• Given records
━━━━━━━━━━━━━━━━━━━━

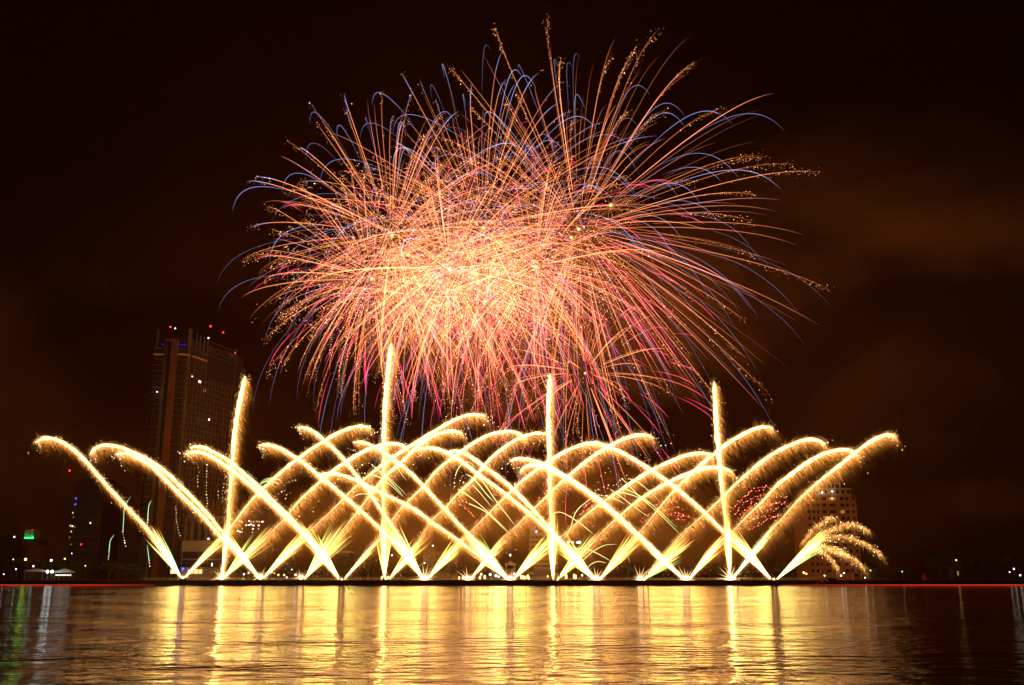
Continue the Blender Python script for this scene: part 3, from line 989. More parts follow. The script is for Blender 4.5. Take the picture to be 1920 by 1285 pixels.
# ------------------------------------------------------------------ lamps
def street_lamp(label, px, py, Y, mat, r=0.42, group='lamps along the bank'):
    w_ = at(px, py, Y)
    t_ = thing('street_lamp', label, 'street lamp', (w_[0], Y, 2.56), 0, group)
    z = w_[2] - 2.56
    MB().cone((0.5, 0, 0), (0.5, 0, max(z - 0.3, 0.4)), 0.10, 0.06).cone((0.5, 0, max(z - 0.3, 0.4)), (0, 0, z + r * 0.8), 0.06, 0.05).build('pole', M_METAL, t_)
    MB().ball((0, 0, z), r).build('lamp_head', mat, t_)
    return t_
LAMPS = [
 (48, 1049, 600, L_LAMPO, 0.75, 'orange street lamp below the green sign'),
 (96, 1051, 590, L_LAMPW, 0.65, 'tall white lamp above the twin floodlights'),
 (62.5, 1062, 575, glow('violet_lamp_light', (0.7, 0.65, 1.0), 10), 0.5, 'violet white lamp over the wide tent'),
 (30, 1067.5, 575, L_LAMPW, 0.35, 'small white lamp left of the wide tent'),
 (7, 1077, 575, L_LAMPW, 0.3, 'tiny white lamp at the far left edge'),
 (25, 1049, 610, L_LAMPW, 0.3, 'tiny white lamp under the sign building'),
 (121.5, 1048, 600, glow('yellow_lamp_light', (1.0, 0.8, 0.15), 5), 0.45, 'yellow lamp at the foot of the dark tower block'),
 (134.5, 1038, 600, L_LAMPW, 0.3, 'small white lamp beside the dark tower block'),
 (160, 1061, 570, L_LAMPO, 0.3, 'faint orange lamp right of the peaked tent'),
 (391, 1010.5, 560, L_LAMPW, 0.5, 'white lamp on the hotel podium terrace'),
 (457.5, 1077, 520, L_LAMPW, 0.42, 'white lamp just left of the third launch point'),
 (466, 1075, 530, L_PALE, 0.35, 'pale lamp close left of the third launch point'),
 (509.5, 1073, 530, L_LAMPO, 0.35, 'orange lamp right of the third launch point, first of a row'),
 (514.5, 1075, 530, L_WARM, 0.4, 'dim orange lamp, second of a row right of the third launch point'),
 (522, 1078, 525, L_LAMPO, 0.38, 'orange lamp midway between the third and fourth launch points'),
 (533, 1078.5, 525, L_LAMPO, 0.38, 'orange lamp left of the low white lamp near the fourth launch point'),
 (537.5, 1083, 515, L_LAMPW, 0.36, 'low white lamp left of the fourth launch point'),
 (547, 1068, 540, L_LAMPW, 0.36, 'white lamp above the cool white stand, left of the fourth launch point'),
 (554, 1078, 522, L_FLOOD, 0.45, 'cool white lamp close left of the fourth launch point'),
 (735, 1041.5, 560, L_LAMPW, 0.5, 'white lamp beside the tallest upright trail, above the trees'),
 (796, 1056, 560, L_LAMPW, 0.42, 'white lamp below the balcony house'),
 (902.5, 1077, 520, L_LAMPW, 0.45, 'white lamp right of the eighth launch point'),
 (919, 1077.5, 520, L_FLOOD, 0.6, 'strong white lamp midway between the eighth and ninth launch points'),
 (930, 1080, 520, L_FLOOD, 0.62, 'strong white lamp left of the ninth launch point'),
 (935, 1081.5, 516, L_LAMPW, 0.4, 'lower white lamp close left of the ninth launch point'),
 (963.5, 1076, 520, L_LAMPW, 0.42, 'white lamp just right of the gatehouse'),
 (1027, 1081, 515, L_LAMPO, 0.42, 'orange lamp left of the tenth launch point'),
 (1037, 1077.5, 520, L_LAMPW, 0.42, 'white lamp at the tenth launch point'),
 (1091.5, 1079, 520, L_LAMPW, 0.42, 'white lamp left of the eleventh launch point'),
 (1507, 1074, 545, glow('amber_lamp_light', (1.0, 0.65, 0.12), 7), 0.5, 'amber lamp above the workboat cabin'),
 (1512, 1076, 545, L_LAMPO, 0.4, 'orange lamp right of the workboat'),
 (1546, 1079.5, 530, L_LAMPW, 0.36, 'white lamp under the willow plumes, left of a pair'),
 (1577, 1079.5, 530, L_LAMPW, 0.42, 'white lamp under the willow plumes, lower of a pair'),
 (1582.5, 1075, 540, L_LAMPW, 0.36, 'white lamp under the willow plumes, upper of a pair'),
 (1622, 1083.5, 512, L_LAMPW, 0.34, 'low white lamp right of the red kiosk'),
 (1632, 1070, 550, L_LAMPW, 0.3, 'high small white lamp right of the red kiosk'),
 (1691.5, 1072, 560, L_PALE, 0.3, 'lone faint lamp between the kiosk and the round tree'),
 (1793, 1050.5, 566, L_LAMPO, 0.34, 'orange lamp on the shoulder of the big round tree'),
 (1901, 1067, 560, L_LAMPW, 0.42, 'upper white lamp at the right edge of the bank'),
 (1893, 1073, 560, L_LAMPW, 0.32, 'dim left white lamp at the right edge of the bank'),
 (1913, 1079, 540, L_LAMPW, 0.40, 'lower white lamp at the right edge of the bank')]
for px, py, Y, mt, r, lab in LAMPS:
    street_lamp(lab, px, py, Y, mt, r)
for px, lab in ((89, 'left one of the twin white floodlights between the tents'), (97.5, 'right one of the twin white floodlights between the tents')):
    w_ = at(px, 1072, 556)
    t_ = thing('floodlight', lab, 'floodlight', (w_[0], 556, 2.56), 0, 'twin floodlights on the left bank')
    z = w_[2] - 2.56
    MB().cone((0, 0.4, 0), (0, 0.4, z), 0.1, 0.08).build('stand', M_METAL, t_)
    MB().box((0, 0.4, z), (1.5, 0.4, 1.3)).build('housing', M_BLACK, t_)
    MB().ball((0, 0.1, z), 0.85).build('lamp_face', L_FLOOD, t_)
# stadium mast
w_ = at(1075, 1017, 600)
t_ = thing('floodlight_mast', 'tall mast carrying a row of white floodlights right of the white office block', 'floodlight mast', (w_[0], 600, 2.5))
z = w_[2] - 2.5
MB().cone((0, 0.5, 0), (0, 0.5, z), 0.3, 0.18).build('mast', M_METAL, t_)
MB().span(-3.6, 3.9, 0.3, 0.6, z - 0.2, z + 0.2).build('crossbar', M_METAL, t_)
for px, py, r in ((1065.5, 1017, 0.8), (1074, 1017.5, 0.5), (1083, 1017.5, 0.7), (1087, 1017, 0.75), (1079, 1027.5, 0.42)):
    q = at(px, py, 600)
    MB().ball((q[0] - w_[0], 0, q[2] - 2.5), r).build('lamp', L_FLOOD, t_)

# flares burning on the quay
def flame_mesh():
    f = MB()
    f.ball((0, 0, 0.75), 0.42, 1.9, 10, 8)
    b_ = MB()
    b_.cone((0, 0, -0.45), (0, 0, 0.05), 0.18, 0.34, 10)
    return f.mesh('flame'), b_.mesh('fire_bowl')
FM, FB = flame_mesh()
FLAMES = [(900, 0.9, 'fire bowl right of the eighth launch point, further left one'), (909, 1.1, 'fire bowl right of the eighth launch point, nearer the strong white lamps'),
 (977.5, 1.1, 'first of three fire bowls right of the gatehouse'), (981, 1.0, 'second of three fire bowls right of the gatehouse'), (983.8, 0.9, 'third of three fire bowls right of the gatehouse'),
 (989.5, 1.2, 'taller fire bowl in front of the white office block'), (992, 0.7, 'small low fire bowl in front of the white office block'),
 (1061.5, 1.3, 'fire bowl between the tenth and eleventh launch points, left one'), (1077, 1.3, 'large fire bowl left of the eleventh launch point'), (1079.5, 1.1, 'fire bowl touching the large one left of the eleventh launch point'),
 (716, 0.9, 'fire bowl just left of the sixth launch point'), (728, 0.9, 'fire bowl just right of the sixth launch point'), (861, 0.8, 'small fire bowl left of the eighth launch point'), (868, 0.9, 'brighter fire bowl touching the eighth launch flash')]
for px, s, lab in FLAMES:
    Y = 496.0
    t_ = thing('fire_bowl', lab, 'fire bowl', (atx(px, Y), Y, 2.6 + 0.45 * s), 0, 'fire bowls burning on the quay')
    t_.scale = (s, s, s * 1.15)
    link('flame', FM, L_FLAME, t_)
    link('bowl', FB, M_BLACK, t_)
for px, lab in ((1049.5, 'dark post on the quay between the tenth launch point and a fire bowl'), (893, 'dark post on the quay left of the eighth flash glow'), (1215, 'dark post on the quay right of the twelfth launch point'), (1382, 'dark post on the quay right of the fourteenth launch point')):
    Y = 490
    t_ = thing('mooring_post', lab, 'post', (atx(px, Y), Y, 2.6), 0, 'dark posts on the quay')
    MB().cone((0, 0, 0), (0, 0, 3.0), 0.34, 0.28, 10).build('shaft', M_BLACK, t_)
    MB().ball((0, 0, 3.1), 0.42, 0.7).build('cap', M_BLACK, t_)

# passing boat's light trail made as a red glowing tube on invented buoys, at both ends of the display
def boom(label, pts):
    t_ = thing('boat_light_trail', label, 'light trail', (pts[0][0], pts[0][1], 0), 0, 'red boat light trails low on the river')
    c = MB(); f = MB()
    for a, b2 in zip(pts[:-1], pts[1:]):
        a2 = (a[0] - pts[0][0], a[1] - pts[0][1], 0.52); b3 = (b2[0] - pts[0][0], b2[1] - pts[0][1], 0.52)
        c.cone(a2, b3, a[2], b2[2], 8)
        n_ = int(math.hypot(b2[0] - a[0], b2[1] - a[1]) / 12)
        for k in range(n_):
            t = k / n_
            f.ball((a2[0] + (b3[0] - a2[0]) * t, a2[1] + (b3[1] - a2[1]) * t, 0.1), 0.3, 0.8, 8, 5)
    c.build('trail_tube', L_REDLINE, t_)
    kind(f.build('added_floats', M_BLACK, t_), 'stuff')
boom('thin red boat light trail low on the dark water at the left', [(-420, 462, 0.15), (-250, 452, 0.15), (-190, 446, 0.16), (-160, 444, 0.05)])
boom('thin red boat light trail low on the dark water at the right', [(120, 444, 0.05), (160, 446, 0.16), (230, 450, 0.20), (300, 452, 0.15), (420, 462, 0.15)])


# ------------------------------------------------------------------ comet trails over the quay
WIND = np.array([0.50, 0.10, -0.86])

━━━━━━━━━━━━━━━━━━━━

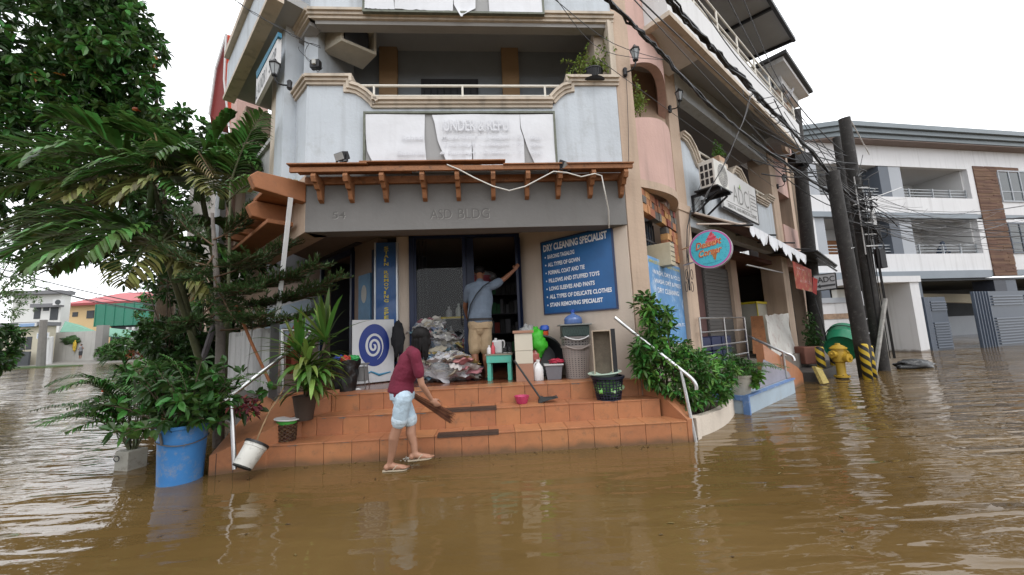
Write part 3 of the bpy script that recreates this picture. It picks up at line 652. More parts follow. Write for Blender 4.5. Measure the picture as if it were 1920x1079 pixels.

━━━━━━━━━━━━━━━━━━━━

• Written instruction
Gather up every line in the data above that contains the word "parts", copying each one.

• Exercise response
Continue the Blender Python script for this scene: part 3, from line 989. More parts follow. The script is for Blender 4.5. Take the picture to be 1920 by 1285 pixels.
Write part 3 of the bpy script that recreates this picture. It picks up at line 652. More parts follow. Write for Blender 4.5. Measure the picture as if it were 1920x1079 pixels.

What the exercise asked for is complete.